The cookbook features dishes from across Asian culture, including Filipino, Vietnamese, and Chinese. Each recipe includes not only detailed instructions and a picture of the dish, but also a description of what that food means to the author of the recipe. Other groups, such as Adelante, JP Morgan’s business group dedicated to “[promoting] professional development and leadership opportunities for Hispanic and Latinx employees,” have done similar community cookbook projects.

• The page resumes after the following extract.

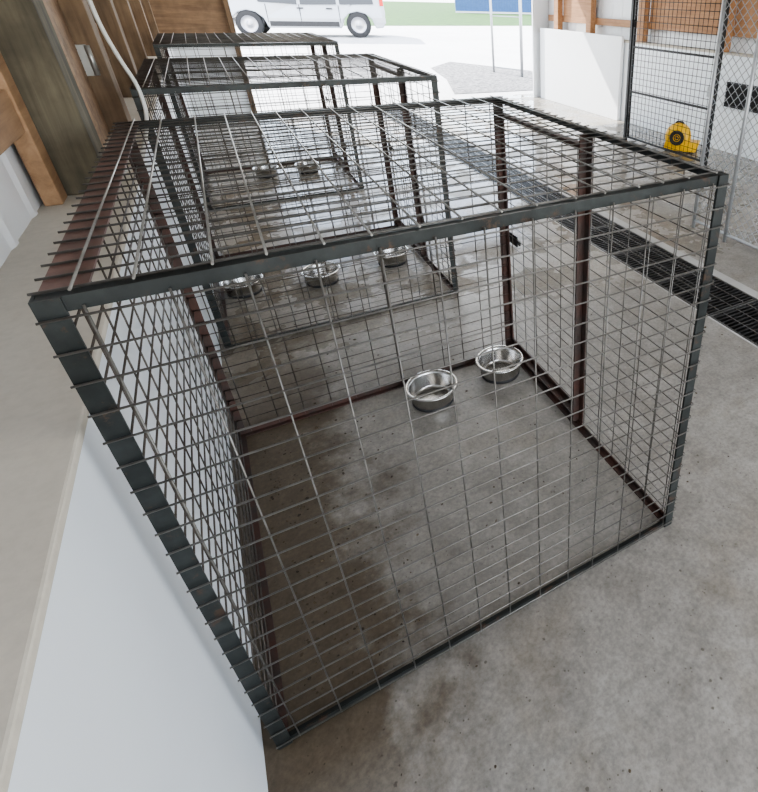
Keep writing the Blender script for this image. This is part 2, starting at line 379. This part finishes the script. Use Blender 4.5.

All the business groups (Women on the Move, ASPIRE, Adelante, BOLD, to name a few) that Holland has been a part of share a common theme of diversity, inclusion, and promoting career development for individuals underrepresented in upper-level management, such as women, Asian Americans, Blacks, and Hispanic/Latinx individuals. According to JP Morgan, the goal of their 70+ business resource groups is to help the company’s “employees reach their greatest potential.”
“Though the programs are targeted towards different groups, all these groups have the same struggles. We all know what it’s like to be different, which makes us great resources to learn from and support each other.”
Holland has recently stepped down as co-chair of ASPIRE to focus on her duties as branch manager, but she continues to be involved as a member and dedicated ally of many of JP Morgan’s business resource groups.
“I think being an ally means to seek to understand people and experiences you’re not familiar with, to really truly show support and learn from other people, even when you may disagree with them. We all want the same things, and we must be supportive of each other to achieve our goals.”